[To do] Retype only what runs from the first line of the listing to the line holding "FURF = fur_mat('short", both included. Do not retype the pictures.

[Source material]
------------------------------------------------------------

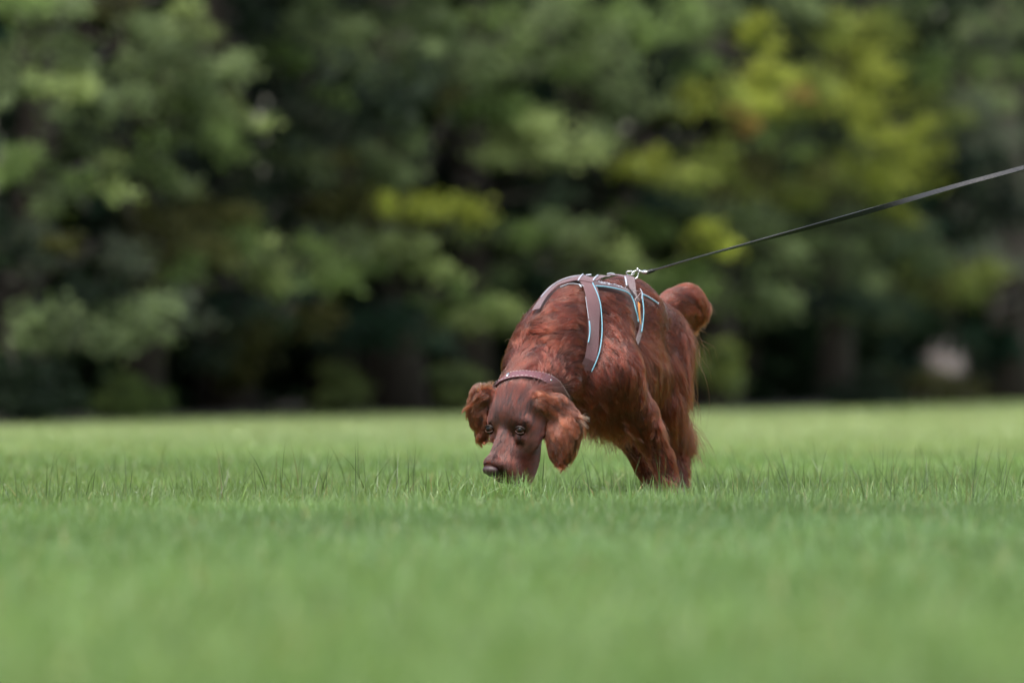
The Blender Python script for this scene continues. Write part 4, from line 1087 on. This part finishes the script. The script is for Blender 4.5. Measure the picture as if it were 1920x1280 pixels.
def curves_obj(name, groups, mat, parent):
    """groups: list of (pts (n,K,3), tint, root radius)"""
    cv = bpy.data.hair_curves.new(name)
    sizes = np.concatenate([np.full(len(g[0]), g[0].shape[1], np.int32) for g in groups])
    cv.add_curves(sizes.tolist())
    pos = np.concatenate([g[0].reshape(-1, 3) for g in groups]).astype(np.float32)
    cv.position_data.foreach_set('vector', pos.ravel())
    rad = []
    for g in groups:
        K = g[0].shape[1]; pr_ = (1 - np.linspace(0, 1, K) ** 2.5 * .85)
        rad.append((g[2] * pr_[None, :] * rng.uniform(.75, 1.25, (len(g[0]), 1))).ravel())
    rad = np.concatenate(rad).astype(np.float32)
    ra = cv.attributes.get('radius') or cv.attributes.new('radius', 'FLOAT', 'POINT'); ra.data.foreach_set('value', rad)
    ti = cv.attributes.new('tint', 'FLOAT', 'CURVE'); ti.data.foreach_set('value', np.concatenate([g[1] for g in groups]).astype(np.float32))
    cv.materials.append(mat)
    o = bpy.data.objects.new(name, cv); return link(o, parent)

FUR = fur_mat('mahogany coat', (.020, .0024, .0009), (.132, .0160, .0050), .22)
FURE = fur_mat('lighter ear hair', (.024, .0036, .0015), (.160, .030, .0095), .22)
FURF = fur_mat('short face hair', (.016, .0024, .0013), (.070, .0105, .0048), .20)

backside = lambda nn: np.clip(nn @ BACK, 0, 1)
def len_coat(p, nn, L, z):
    leg = np.clip((.36 - p[:, 2]) / .12, 0, 1) * (1 - z['ear']) * (1 - z['face'])
    L = L * (1 + 1.1 * backside(nn) * leg * (1 - z['belly']))
    L = L * 1.15
    return L * (z['face'] < .5) * (z['ear'] < .5)
nonface = (1 - FZ['face']) * (1 - FZ['ear'])
G = []
pts, L, ti = grow(140000, nonface * (1 + .0 * FZ['coat']), 8, len_coat, None, clump=.72, per=17, wave=.22, wfreq=1.2, grav=.45, liftf=1.05, lockc=.32)
curves_obj('coat', [(pts, ti, .00038)], FUR, dog_o)

# short hair of the face
pts, L, ti = grow(120000, FZ['face'], 5, lambda p, nn, L, z: L * (1.25 + 2.2 * np.clip((p[:, 2] - .28) / .06, 0, 1)) * (z['face'] > .35) * (z['ear'] < .6), None, clump=.55, per=12, wave=.04, grav=.05, jit=.11, randlen=.3, lockc=.62)
fp = (pts[:, 0] - O_) @ RH.T          # lighter auburn on the muzzle and the back of the skull, darker on the forehead
ti = np.clip(ti + .22 * np.clip((fp[:, 2] - .03) / .05, 0, 1) + .30 * np.clip((-fp[:, 2] - .10) / .05, 0, 1) - .12, 0, 1)
curves_obj('face_hair', [(pts, ti, .00028)], FURF, dog_o)

# ears
def flow_ear(p, nn, fl):
    c = np.where((p[:, :1] > .07), P(1046, 790, -.37)[None], P(902, 775, -.33)[None])
    d = p - c; d[:, 2] = 0; return fl + d * 2.2 * np.clip((p[:, 2:3] - .20) / .08, 0, 1)
pts, L, ti = grow(36000, FZ['ear'], 11, lambda p, nn, L, z: L * (z['ear'] >= .25) * 1.25, None, clump=.82, per=55, wave=.26, wfreq=1.3, liftf=1.2, grav=.5, flowf=flow_ear, lockc=.42)
curves_obj('ear_feathering', [(pts, ti, .00042)], FURE, dog_o)

# long feathering of belly, thighs, fore legs and tail
def len_feather(p, nn, L, z):
    thigh = np.clip(z['thigh'] * 1.5, 0, 1) * np.clip(nn @ (BACK * .8 + LEFT * .6), 0, 1)
    rump = np.clip((p[:, 1] - .33) / .05, 0, 1) * np.clip(nn @ (BACK * .8 + LEFT * .5) - .25, 0, 1) * np.clip((.56 - p[:, 2]) / .1, 0, 1)
    belly = z['belly'] * np.clip(-nn[:, 2] - .1, 0, 1)
    leg = np.clip((.30 - p[:, 2]) / .05, 0, 1) * np.clip(nn @ BACK - .3, 0, 1) * (p[:, 2] > .08)
    Lr = .11 * thigh * np.clip((p[:, 2] - .02) / .30, .12, 1) + .085 * rump + .10 * belly + .055 * leg + .05 * z['tail'] * .8
    return np.minimum(Lr, .14) * (Lr > .012)
dens = (FZ['thigh'] * 1.4 + FZ['belly'] + FZ['tail'] * 1.6 + .5) * nonface
def flow_feather(p, nn, fl): return fl * .6 + (BACK * .35 + LEFT * .10) * np.clip((.42 - p[:, 2:3]) / .2, 0, 1) * np.clip((p[:, 1:2] - .2) / .1, 0, 1) + BACK * .15 - UP * .9
pts, L, ti = grow(42000, dens * (1 - FZ['tail']), 11, len_feather, None, clump=.92, per=95, wave=.20, wfreq=1.1, grav=.55, flowf=flow_feather, liftf=1.5, jit=.16, lockc=.75)
# loose curling strands that escape the locks, dark against the meadow
p2, L2, t2 = grow(4600, dens * (1 - FZ['tail']), 14, lambda p, nn, L, z: len_feather(p, nn, L, z) * 1.35, None, clump=.2, per=6, wave=.45, wfreq=1.1, grav=.8, flowf=flow_feather, liftf=1.8, jit=.35)
curves_obj('feathering', [(pts, ti, .00040), (p2, t2 * .3, .00042)], FUR, dog_o)
pts, L, ti = grow(16000, FZ['tail'] ** 2, 9, lambda p, nn, L, z: .040 * z['tail'] + .008, None, clump=.85, per=50, wave=.18, grav=.30, liftf=.85, lockc=.6)
curves_obj('tail_hair', [(pts, ti, .00042)], FUR, dog_o)

# sun-bleached wisps: at the tip of the nearer ear and the curls on top of the farther one
def wisp(n, c, d, L, curl, spread, seed):
    r = np.random.default_rng(seed); K = 10; c = np.asarray(c); d = nrm(d); pts = np.zeros((n, K, 3)); p = c + r.normal(0, spread, (n, 3)); pts[:, 0] = p
    a = nrm(np.cross(d, UP)); b = np.cross(d, a); ph = r.uniform(0, 6.28, n) * .4; dd = d + r.normal(0, .16, (n, 3)); LL = L * r.uniform(.6, 1.1, n)
    for k in range(1, K):
        t = k / (K - 1); w_ = curl * t
        v = dd + a * (w_ * np.sin(ph + t * 7))[:, None] + b * (w_ * np.cos(ph + t * 7))[:, None]; v /= np.linalg.norm(v, axis=1)[:, None]
        p = p + v * (LL / (K - 1))[:, None]; pts[:, k] = p
    return pts, r.uniform(.4, .9, n), .00042
T_ = [wisp(26, hit(1086, 779, .014), (1, -.2, -.32), .036, .35, .0035, 1), wisp(18, hit(1088, 790, .014), (.9, -.2, -.75), .030, .35, .004, 2)]
for k, (a, b) in enumerate(((898, 733), (904, 729), (910, 728), (916, 727), (922, 726))):
    T_.append(wisp(24, hit(a, b, .012), (-.35 + .12 * k, -.25, .75), .026, 1.2, .0024, 10 + k))
curves_obj('pale_wisps', T_, fur_mat('sun-bleached hair', (.08, .02, .008), (.28, .105, .045)), dog_o)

------------------------------------------------------------

[Exercise response]
The Blender Python script for this scene continues. Write part 4, from line 1087 on. This part finishes the script. The script is for Blender 4.5. Measure the picture as if it were 1920x1280 pixels.
def curves_obj(name, groups, mat, parent):
    """groups: list of (pts (n,K,3), tint, root radius)"""
    cv = bpy.data.hair_curves.new(name)
    sizes = np.concatenate([np.full(len(g[0]), g[0].shape[1], np.int32) for g in groups])
    cv.add_curves(sizes.tolist())
    pos = np.concatenate([g[0].reshape(-1, 3) for g in groups]).astype(np.float32)
    cv.position_data.foreach_set('vector', pos.ravel())
    rad = []
    for g in groups:
        K = g[0].shape[1]; pr_ = (1 - np.linspace(0, 1, K) ** 2.5 * .85)
        rad.append((g[2] * pr_[None, :] * rng.uniform(.75, 1.25, (len(g[0]), 1))).ravel())
    rad = np.concatenate(rad).astype(np.float32)
    ra = cv.attributes.get('radius') or cv.attributes.new('radius', 'FLOAT', 'POINT'); ra.data.foreach_set('value', rad)
    ti = cv.attributes.new('tint', 'FLOAT', 'CURVE'); ti.data.foreach_set('value', np.concatenate([g[1] for g in groups]).astype(np.float32))
    cv.materials.append(mat)
    o = bpy.data.objects.new(name, cv); return link(o, parent)

FUR = fur_mat('mahogany coat', (.020, .0024, .0009), (.132, .0160, .0050), .22)
FURE = fur_mat('lighter ear hair', (.024, .0036, .0015), (.160, .030, .0095), .22)
FURF = fur_mat('short face hair', (.016, .0024, .0013), (.070, .0105, .0048), .20)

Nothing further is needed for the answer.